Edmonds also shows that Hirschorn’s comparison of print and online readers isn’t just “not apples-to-apples,” as Hirschorn himself acknowledges, but more in the nature of apples to cinder blocks. In other words, Hirschorn doesn’t even come close.

There are three problems with the newspaper business right now: (1) the Internet is destroying its business model; (2) too many newspaper companies took on way too much debt in building their empires; and (3) the worst recession since the early 1980s, if not the ’30s, is wiping out the advertising that Craigslist didn’t already grab.

Right now, it’s the recession and the debt that are taking the biggest toll on the business; without those, newspapers might have some hope of making a downsized but successful transition to online.

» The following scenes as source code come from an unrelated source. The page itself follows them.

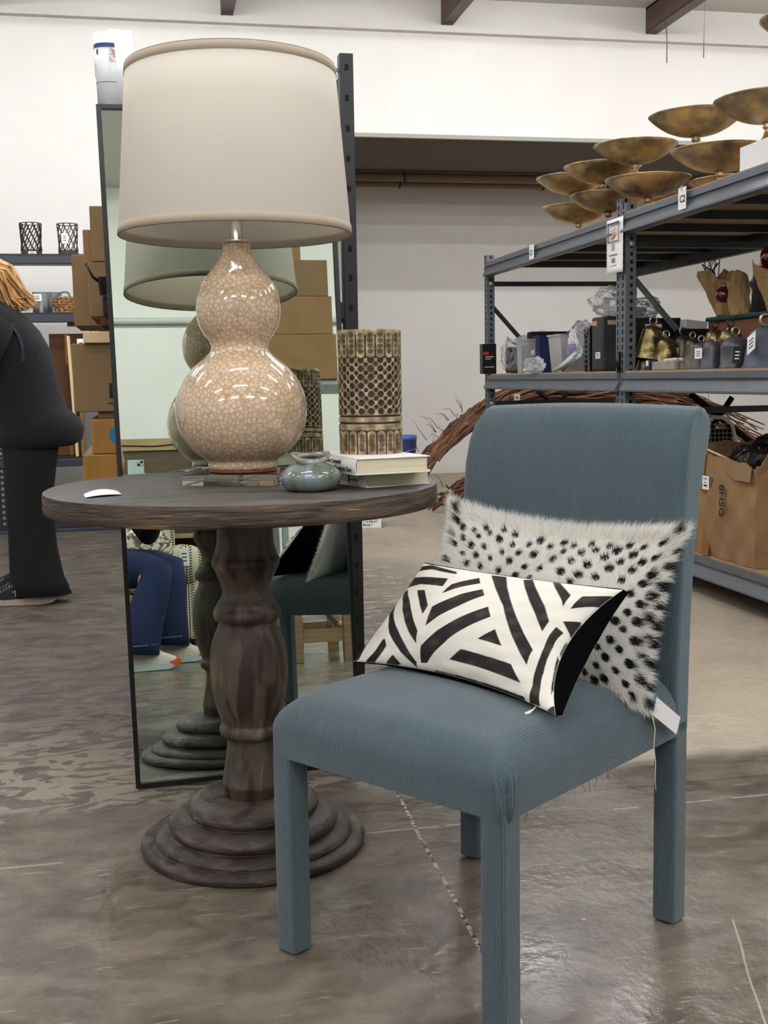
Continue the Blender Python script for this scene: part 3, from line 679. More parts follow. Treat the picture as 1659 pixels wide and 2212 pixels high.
# ---------------- paper tag on the table ----------------
m = MB(); A = Vector((-.120, 2.172, .762)); Bq = Vector((-.044, 2.213, .762)); U_ = (Bq - A); Wd = Vector((-.018, .060, 0)); vs = []
for j in range(5):
    for i in range(9):
        u, v = i / 8, j / 4
        vs.append(A + U_ * (u * .85 + .15 * v) + Wd * v + Vector((0, 0, .007 * (1 - (2 * u - 1) ** 2) * (.3 + .7 * v))))
fs = [(j * 9 + i, j * 9 + i + 1, (j + 1) * 9 + i + 1, (j + 1) * 9 + i) for j in range(4) for i in range(8)]
m.add([v - A for v in vs], fs, True)
o = m.build('paper_slip', white_card, None, A); sl = o.modifiers.new('t', 'SOLIDIFY'); sl.thickness = .0006
tag(o, 'curled white paper tag lying on the left of the tabletop', 'paper')

# ---------------- leaning mirror ----------------
mn = Vector((.008, -.998, .067)).normalized(); BLm = Vector((-.065, 2.737, 0.004))
TLm = BLm + Vector((-.0456 * math.cos(.1994) + .1 * math.sin(.1994), .0456 * math.sin(.1994) * 1 + .1 * math.cos(.1994), 1.604))
# in-plane axes: up along the left edge, across at right angles
vup = Vector((-.029 * math.cos(.1994) + .062 * math.sin(.1994), .029 * math.sin(.1994) + .062 * math.cos(.1994), .998)); vup = (vup - mn * vup.dot(mn)).normalized()
uac = vup.cross(mn).normalized()
if uac.x < 0: uac = -uac
t = thing('leaning_mirror', 'tall black-framed mirror leaning behind the round table', 'mirror', tuple(BLm))
t.rotation_euler = Matrix((( uac.x, -mn.x, vup.x), (uac.y, -mn.y, vup.y), (uac.z, -mn.z, vup.z))).to_euler()
MW, MH = .553, 1.612
m = MB(); fw = .0115
for x0, x1, z0, z1 in ((0, fw, 0, MH), (MW - fw, MW, 0, MH), (fw, MW - fw, 0, fw), (fw, MW - fw, MH - fw, MH)): m.box(x0, x1, -.006, .018, z0, z1, .001)
m.build('frame', black_frame, t)
MB().box(fw, MW - fw, 0.0, .012, fw, MH - fw).build('mirror_glass', mirror_m, t)

# ---------------- black rack behind the mirror ----------------
def upright(m, x0, x1, y0, y1, z1, hole_face='y', pitch=.0762, first=.05, both=False):
    m.box(x0, x1, y0, y1, 0, z1, .0015)
t = thing('boltless_rack', 'black boltless shelving rack standing behind the leaning mirror', 'shelving rack', (0, 3.03, 0))
RW0, RW1 = -.035, .552
for k, (xa, xb) in enumerate(((RW0, RW0 + .036), (RW1 - .036, RW1))):
    for yy, tp in ((0, 1.80 if k else 1.765), (1.15, 1.80 if k else 1.6)):
        m = MB(); m.box(xa, xb, yy, yy + .036, 0, tp, .0015); pz = m; m.cur = 1
        z = tp - .035; i = 0
        while z > .05:
            if i == 0 and yy == 0: pass
            pz.box((xa + xb) / 2 - .005, (xa + xb) / 2 + .005, yy - .0012, yy + .0005, z - .0075, z + .0075); z -= .0762; i += 1
        m.build('upright', [black_steel, hole_m], t)
m = MB(); m.box(RW0 + .03, RW1 - .03, .012, .02, 1.757, 1.765); m.build('tie_rod', M('grey_rod', (120, 120, 120), .4), t)
m = MB()
for xa, xb in ((RW1 - .05, RW1 - .022),):
    m.tube([(RW1 - .03, .04, 1.74), (RW1 - .03, 1.15, 1.35)], .009, 6); m.tube([(RW1 - .03, .04, .6), (RW1 - .03, 1.15, 1.0)], .009, 6); m.tube([(RW1 - .03, .04, 1.68), (RW1 - .03, .30, 1.74)], .012, 6)
m.build('side_brace', black_steel, t)
for k, z in enumerate((.05, .662, 1.166, 1.60)):
    m = MB(); m.box(RW0 + .005, RW1 - .005, .03, 1.16, z - .012, z); m.box(RW0 + .036, RW1 - .036, -.001, .03, z - .04, z + .004, .002); m.box(RW0, RW0 + .02, .036, 1.15, z - .016, z - .002); m.box(RW1 - .02, RW1, .036, 1.15, z - .04, z - .002)
    m.build('shelf', black_steel, t)

# curled product sheet standing above the mirror
t = thing('curled_packaging', 'curled white printed packaging sheet standing above the mirror corner', 'packaging', (-.056, 2.868, 1.6135))
m = MB(); n = 26; pts = []
for i in range(n + 1):
    a = math.radians(200 + 175 * i / n) if i < 20 else None
    if i <= 18: a = math.radians(150 + 150 * i / 18); pts.append((math.cos(a) * .031, math.sin(a) * .028))
    else: k = (i - 18) / (n - 18); pts.append((math.cos(math.radians(300)) * .031 + .042 * k, math.sin(math.radians(300)) * .028 + .004 * k))
hs = .168; vs = [(x - .0015 * 0, y, 0) for x, y in pts] + [(x + (-.004), y, hs - (.006 if i < 16 else 0)) for i, (x, y) in enumerate(pts)]
m.add(vs, [(i, i + 1, n + 2 + i, n + 1 + i) for i in range(n)], True)
o = m.build('curled_sheet', white_paper, t); md = o.modifiers.new('t', 'SOLIDIFY'); md.thickness = .001
def strip(name, z0, z1, i0, i1, mt, off=.0012):
    q = MB(); vs = []
    for i in range(i0, i1 + 1):
        x, y = pts[i]; l = math.hypot(x, y) or 1; sx = -.004 * ((z0 + z1) / 2 / hs)
        vs += [(x * (1 + off / l) + sx, y * (1 + off / l) - .0006, z0), (x * (1 + off / l) + sx, y * (1 + off / l) - .0006, z1)]
    q.add(vs, [(2 * k, 2 * k + 2, 2 * k + 3, 2 * k + 1) for k in range(i1 - i0)], True); q.build(name, mt, t)
strip('blue_band', .128, .137, 1, 18, blue_ink); strip('printed_picture', .112, .127, 15, 18, photo_m); strip('printed_picture', .096, .109, 15, 18, photo_m); strip('fold_line', .0495, .0508, 2, 18, grey_ink); strip('symbol_box', .1125, .1235, 8, 9, ink_m)
strip('side_print', .066, .115, 2, 3, grey_ink)
# ---------------- blue parsons chair ----------------
CN = Vector((.465, 1.493, 0)); CA = math.atan2(-.8018, .5976)     # local x = away from the viewer's left, y = towards the backrest
CW, CL, CLEG, CAP = .4788, .5503, .0443, .346
def uvmap(o, fn):
    me = o.data; uv = me.uv_layers.new(name='UVMap')
    for p in me.polygons:
        for li in p.loop_indices:
            co = me.vertices[me.loops[li].vertex_index].co; uv.data[li].uv = fn(co, p.normal)
t = thing('upholstered_chair', 'teal ribbed fabric chair with a high curved backrest in the foreground', 'chair', tuple(CN), CA)
# seat: s in 0..CW along -x ; t along y
top = .440; SD = .512
def rrect(x0, x1, y0, y1, r, n=6, per=14):
    """points of a rounded rectangle, same count for any size"""
    P = []; cs = ((x1 - r, y0 + r, -PI / 2), (x1 - r, y1 - r, 0), (x0 + r, y1 - r, PI / 2), (x0 + r, y0 + r, PI))
    for k, (cx, cy, a0) in enumerate(cs):
        arc = [(cx + r * math.cos(a0 + PI / 2 * i / n), cy + r * math.sin(a0 + PI / 2 * i / n)) for i in range(n + 1)]
        P += arc; nx = cs[(k + 1) % 4]; q = (nx[0] + r * math.cos(nx[2]), nx[1] + r * math.sin(nx[2]))
        for i in range(1, per): P.append((arc[-1][0] + (q[0] - arc[-1][0]) * i / per, arc[-1][1] + (q[1] - arc[-1][1]) * i / per))
    return P
def crown(s, t):
    u = min(1, max(0, s / CW)); w_ = min(1, max(0, t / SD)); return .030 * (max(0, 4 * u * (1 - u)) ** .7) * (max(0, min(1, 4 * w_ * (1.25 - w_)))) ** .7
m = MB(); rings = []; RT = .048
lev = [(0, CAP), (0, CAP + .02), (0, CAP + .04), (0, top - RT)] + [(RT - RT * math.cos(PI / 2 * i / 9), top - RT + RT * math.sin(PI / 2 * i / 9)) for i in range(1, 10)]
for e, z in lev:
    hf = max(0, (z - CAP - .03) / (top - CAP - .03))
    rings.append([(-x, y, z + crown(x, y) * hf * hf) for x, y in rrect(e, CW - e, e, SD - e * .3, .010 + .45 * e)])
e = RT
for i in range(1, 9):
    k = i / 8.6; pts = rrect(e, CW - e, e, SD - e * .3, .010 + .45 * e); cx, cy = CW / 2, SD / 2
    rings.append([(-(x + (cx - x) * k), y + (cy - y) * k, top + crown(x + (cx - x) * k, y + (cy - y) * k)) for x, y in pts])
nr = len(rings[0]); vs = [p for r in rings for p in r]
fs = [(j * nr + i, j * nr + (i + 1) % nr, (j + 1) * nr + (i + 1) % nr, (j + 1) * nr + i) for j in range(len(rings) - 1) for i in range(nr)]
fs += [tuple((len(rings) - 1) * nr + i for i in range(nr))]
m.add(vs, fs, True); m.add(rings[0], [tuple(reversed(range(nr)))], False); seat = m.build('seat', rib_m, t)
def seat_uv(co, n):
    s = -co.x; z = co.z
    if abs(n.x) > abs(n.y) * 1.2 and (s < .052 or s > CW - .052):
        k = max(0.0, top - z); return ((s - k) if s < .1 else (s + k), co.y)
    return (s, co.y - z)
uvmap(seat, seat_uv)
# legs
def leg(s0, t0, name='leg', zt=CAP + .0005):
    m = MB(); m.lathe([(0, 0)], 3, cap=False) if False else None; rr_ = rrect(s0, s0 + CLEG, t0, t0 + CLEG, .0075, 4, 2); n_ = len(rr_); m.add([(-x, y, z) for z in (.006, zt * .5, zt) for x, y in rr_], [(j * n_ + i, j * n_ + (i + 1) % n_, (j + 1) * n_ + (i + 1) % n_, (j + 1) * n_ + i) for j in range(2) for i in range(n_)], True); m.add([(-x, y, .006) for x, y in rr_], [tuple(range(n_))], False); m.add([(-x, y, zt) for x, y in rr_], [tuple(range(n_))], False); o = m.build(name, rib_m, t)
    uvmap(o, lambda co, n: ((co.x if abs(n.y) > abs(n.x) else co.y + .0017), co.z)); g = MB(); g.lathe([(0, 0), (.016, 0), (.017, .003), (.016, .007), (0, .007)], 16, cx=-(s0 + CLEG / 2), cy=t0 + CLEG / 2, cap=False)
    g.build('glide', black_plastic, o); return o
leg(0, 0); leg(CW - CLEG, 0); leg(0, CL - CLEG, zt=CAP + .02); leg(CW - CLEG, CL - CLEG, zt=CAP + .02)
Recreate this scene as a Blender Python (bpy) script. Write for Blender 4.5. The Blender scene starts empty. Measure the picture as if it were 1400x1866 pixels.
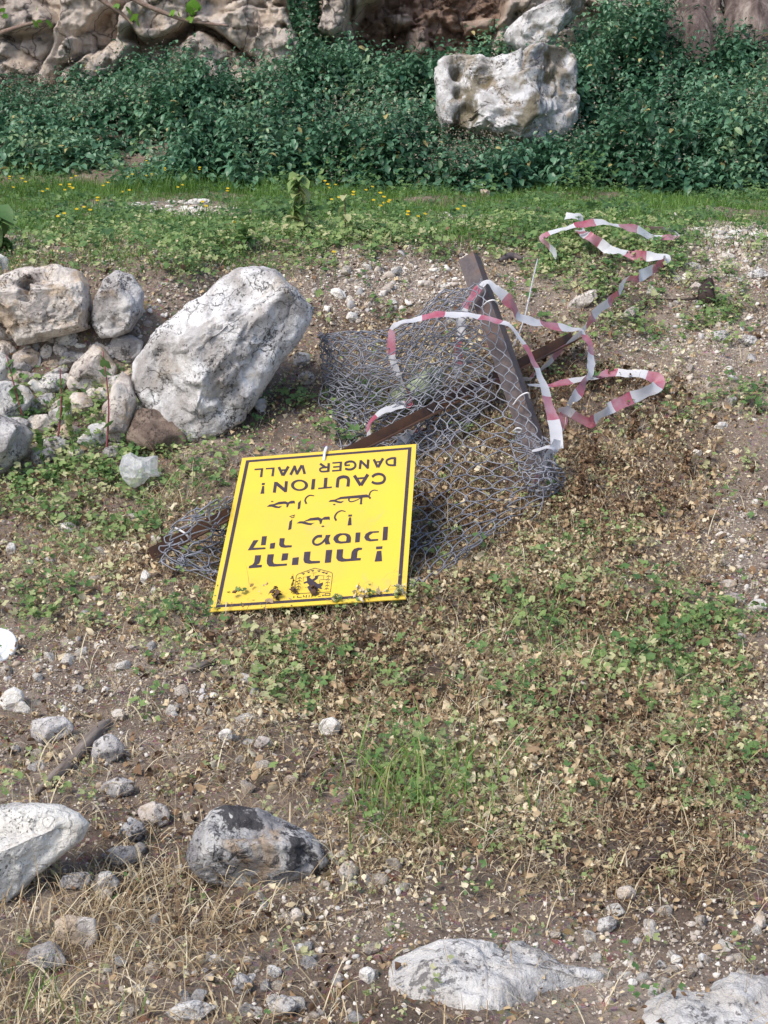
import bpy, bmesh, math, random
import numpy as np
from mathutils import Vector, Matrix

# ------------------------------------------------------------------ camera, light, exposure
SC = bpy.context.scene
COL = SC.collection
F = 2700.0                      # focal length in photo pixels (1400 x 1866)
PITCH = math.radians(14.0)
EYE = np.array([0.0, 0.0, 1.6])
cam_d = bpy.data.cameras.new('camera')
cam_d.sensor_fit = 'VERTICAL'
cam_d.sensor_height = 36.0
cam_d.lens = F / 1866.0 * 36.0
cam_d.clip_end = 500
cam = bpy.data.objects.new('camera', cam_d)
cam.location = EYE
cam.rotation_euler = (math.pi / 2 - PITCH, 0, 0)
COL.objects.link(cam)
SC.camera = cam

SUN_EL, SUN_AZ = 50.0, -135.0     # azimuth from +Y, clockwise: the soft light comes from behind and left
world = bpy.data.worlds.new('World')
SC.world = world
world.use_nodes = True
wn = world.node_tree.nodes
bg = wn.get('Background') or wn.new('ShaderNodeBackground')
sky = wn.new('ShaderNodeTexSky')
sky.sky_type = 'NISHITA'
sky.sun_disc = False
sky.sun_elevation = math.radians(SUN_EL)
sky.sun_rotation = math.radians(SUN_AZ)
sky.air_density = 1.0
sky.dust_density = 2.0
world.node_tree.links.new(sky.outputs[0], bg.inputs[0])
bg.inputs[1].default_value = 0.112
sun_d = bpy.data.lights.new('sun', 'SUN')
sun_d.energy = 1.7
sun_d.angle = math.radians(22)
sun_d.color = (1.0, 0.93, 0.83)
sun = bpy.data.objects.new('sun', sun_d)
COL.objects.link(sun)
_a, _e = math.radians(SUN_AZ), math.radians(SUN_EL)
_dir = Vector((math.sin(_a) * math.cos(_e), math.cos(_a) * math.cos(_e), math.sin(_e)))
sun.rotation_euler = _dir.to_track_quat('Z', 'Y').to_euler()
SC.view_settings.view_transform = 'Standard'
SC.view_settings.look = 'None'
SC.view_settings.exposure = 0.8
SC.view_settings.gamma = 1.0

# ------------------------------------------------------------------ helpers: rays, noise, meshes
RIGHT = np.array([1.0, 0, 0])
FWD = np.array([0, math.cos(PITCH), -math.sin(PITCH)])
UPC = np.array([0, math.sin(PITCH), math.cos(PITCH)])


def ray(px, py):
    return FWD + RIGHT * ((px - 700.0) / F) - UPC * ((py - 933.0) / F)


def at(px, py, Y):
    d = ray(px, py)
    return EYE + d * (Y / d[1])


def project(P):
    Q = P - EYE
    t = Q @ FWD
    return 700.0 + F * (Q @ RIGHT) / t, 933.0 - F * (Q @ UPC) / t


_prs = np.random.RandomState(7)
_perm = _prs.permutation(256).astype(np.int64)
_perm = np.concatenate([_perm, _perm, _perm])
_g = _prs.normal(size=(256, 3))
_g /= np.linalg.norm(_g, axis=1)[:, None]


def perlin(P):
    P = np.asarray(P, float)
    i = np.floor(P).astype(np.int64)
    f = P - i
    i &= 255
    u = f * f * f * (f * (f * 6 - 15) + 10)
    out = 0
    for dx in (0, 1):
        wx = u[:, 0] if dx else 1 - u[:, 0]
        for dy in (0, 1):
            wy = u[:, 1] if dy else 1 - u[:, 1]
            for dz in (0, 1):
                wz = u[:, 2] if dz else 1 - u[:, 2]
                h = _perm[_perm[_perm[(i[:, 0] + dx) & 255] + ((i[:, 1] + dy) & 255)] + ((i[:, 2] + dz) & 255)]
                g = _g[h]
                out = out + wx * wy * wz * (g[:, 0] * (f[:, 0] - dx) + g[:, 1] * (f[:, 1] - dy) + g[:, 2] * (f[:, 2] - dz))
    return out * 1.5


def fbm(P, oct=4, lac=2.03, gain=0.5):
    a, s = 1.0, 0
    P = np.asarray(P, float)
    for k in range(oct):
        s = s + a * perlin(P + k * 17.3)
        P = P * lac
        a *= gain
    return s


def ridged(P, oct=3):
    a, s = 1.0, 0
    P = np.asarray(P, float)
    for k in range(oct):
        s = s + a * (1 - 2 * np.abs(perlin(P + k * 11.7)))
        P = P * 2.1
        a *= 0.5
    return s


def facets(P):
    """broken-rock relief: every cell of a jittered lattice is one tilted flat face"""
    P = np.asarray(P, float)
    base = np.floor(P).astype(np.int64)
    best = np.full(len(P), 1e9); out = np.zeros(len(P))
    for dx in (-1, 0, 1):
        for dy in (-1, 0, 1):
            for dz in (-1, 0, 1):
                c = base + (dx, dy, dz)
                h = _perm[_perm[_perm[c[:, 0] & 255] + (c[:, 1] & 255)] + (c[:, 2] & 255)]
                q = c + .5 + .42 * _g[h]
                v = P - q
                d = (v * v).sum(1)
                g = _g[(h * 7 + 3) & 255]
                val = (v * g).sum(1) + .5 * _g[(h * 3 + 11) & 255][:, 0]
                m = d < best
                out = np.where(m, val, out); best = np.where(m, d, best)
    return out


def sstep(a, b, x):
    t = np.clip((x - a) / (b - a), 0, 1)
    return t * t * (3 - 2 * t)


def mesh_np(name, V, loops, starts, totals, mats=(), mat_idx=None, smooth=True, tint=None):
    me = bpy.data.meshes.new(name)
    V = np.ascontiguousarray(V, np.float32)
    me.vertices.add(len(V))
    me.vertices.foreach_set('co', V.ravel())
    me.loops.add(len(loops))
    me.loops.foreach_set('vertex_index', np.ascontiguousarray(loops, np.int32))
    me.polygons.add(len(starts))
    me.polygons.foreach_set('loop_start', np.ascontiguousarray(starts, np.int32))
    me.polygons.foreach_set('loop_total', np.ascontiguousarray(totals, np.int32))
    if mat_idx is not None:
        me.polygons.foreach_set('material_index', np.ascontiguousarray(mat_idx, np.int32))
    me.polygons.foreach_set('use_smooth', np.full(len(starts), smooth, bool))
    for m in mats:
        me.materials.append(m)
    if tint is not None:
        at_ = me.attributes.new('tint', 'FLOAT', 'POINT')
        at_.data.foreach_set('value', np.ascontiguousarray(tint, np.float32))
    me.update(calc_edges=True)
    return me


def mesh_faces(name, V, faces, mats=(), mat_idx=None, smooth=True, tint=None):
    tot = np.array([len(f) for f in faces], int)
    loops = np.concatenate([np.asarray(f, int) for f in faces])
    starts = np.concatenate([[0], np.cumsum(tot)[:-1]])
    return mesh_np(name, V, loops, starts, tot, mats, mat_idx, smooth, tint)


def link(name, me, parent=None, loc=None):
    o = bpy.data.objects.new(name, me)
    COL.objects.link(o)
    if loc is not None:
        o.location = [float(v) for v in loc]
    if parent is not None:
        o.parent = parent
    return o


def tag(o, label=None, cat=None, group=None, kind=None):
    if label: o['label'] = label
    if cat: o['category'] = cat
    if group: o['group'] = group
    if kind: o['kind'] = kind
    return o


def empty(name, loc, label, cat, group=None):
    o = bpy.data.objects.new(name, None)
    o.empty_display_size = 0.1
    o.location = [float(v) for v in loc]
    COL.objects.link(o)
    return tag(o, label, cat, group)


class MB:
    """collects pieces, then becomes one mesh object"""
    def __init__(self):
        self.V, self.Fc, self.M, self.n = [], [], [], 0

    def add(self, V, faces, m=0):
        V = np.asarray(V, float)
        self.V.append(V)
        for f in faces:
            self.Fc.append([i + self.n for i in f])
            self.M.append(m)
        self.n += len(V)

    def tube(self, pts, rad, sides=6, m=0, cap=True, jitter=None):
        P = np.asarray(pts, float)
        n = len(P)
        rad = np.broadcast_to(np.asarray(rad, float), (n,))
        T = np.gradient(P, axis=0)
        T /= np.linalg.norm(T, axis=1)[:, None] + 1e-12
        ref = np.array([0.13, -0.97, 0.2])
        if abs(T.mean(0) @ ref) > 0.85: ref = np.array([0.9, 0.1, 0.3])
        A = np.cross(T, ref); A /= np.linalg.norm(A, axis=1)[:, None] + 1e-12
        B = np.cross(T, A)
        ang = np.linspace(0, 2 * np.pi, sides, endpoint=False)
        R = rad[:, None] * np.ones((1, sides))
        if jitter is not None: R = R * jitter(n, sides)
        V = P[:, None] + (A[:, None] * np.cos(ang)[None, :, None] + B[:, None] * np.sin(ang)[None, :, None]) * R[:, :, None]
        fs = []
        for i in range(n - 1):
            for j in range(sides):
                k = (j + 1) % sides
                fs.append([i * sides + j, i * sides + k, (i + 1) * sides + k, (i + 1) * sides + j])
        if cap:
            fs.append(list(range(sides))[::-1])
            fs.append([(n - 1) * sides + j for j in range(sides)])
        self.add(V.reshape(-1, 3), fs, m)

    def mesh(self, name, mats, smooth=True, origin=None):
        V = np.concatenate(self.V)
        if origin is not None: V = V - np.asarray(origin)
        return mesh_faces(name, V, self.Fc, mats, self.M, smooth)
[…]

The Times Co. took a couple of small but important steps this week, unrolling lucrative front-page ads in the Times and announcing that it will soon do the same in the Globe. The future of legacy media is going to look very different from what we’re all accustomed to, as Edmonds himself acknowledges. But the Times Co. should be able to make it through the recession. After that, we’ll see.

Photo (cc) by Steve Rhodes and republished here under a Creative Commons license. Some rights reserved.

Why the Times’ front-page ads don’t matter

Three reasons why the New York Times’ decision to sell display ads on its front page is nothing to get excited about:

1. The Times’ most important front page is the home page of NYTimes.com, which, like nearly all news Web sites, has included advertising from the beginning. In a world in which the Web is your primary delivery vehicle, it’s silly to pretend there’s anything sacrosanct about print.

2. Back in newspapers’ heyday, the Times was one of the few quality papers to run front-page ads at all. The reason we’re all saying that the Times is now selling display ads on page one is that it’s always run classifieds. Remember those ads reminding Jewish women to light candles for Shabbat?

3. The Times actually held out longer than many. As Richard Pérez-Peña notes, a number of excellent national papers have been publishing front-page ads for a while, including the Wall Street Journal, USA Today and the Los Angeles Times. Each of those papers has its own pathologies, but none is any more troubled than the New York Times is these days.

If front-page ads can help to offset newspapers’ mounting losses, then I’m fine with it. No doubt we can expect ads on the front of the Times Co.-owned Boston Globe in the near future.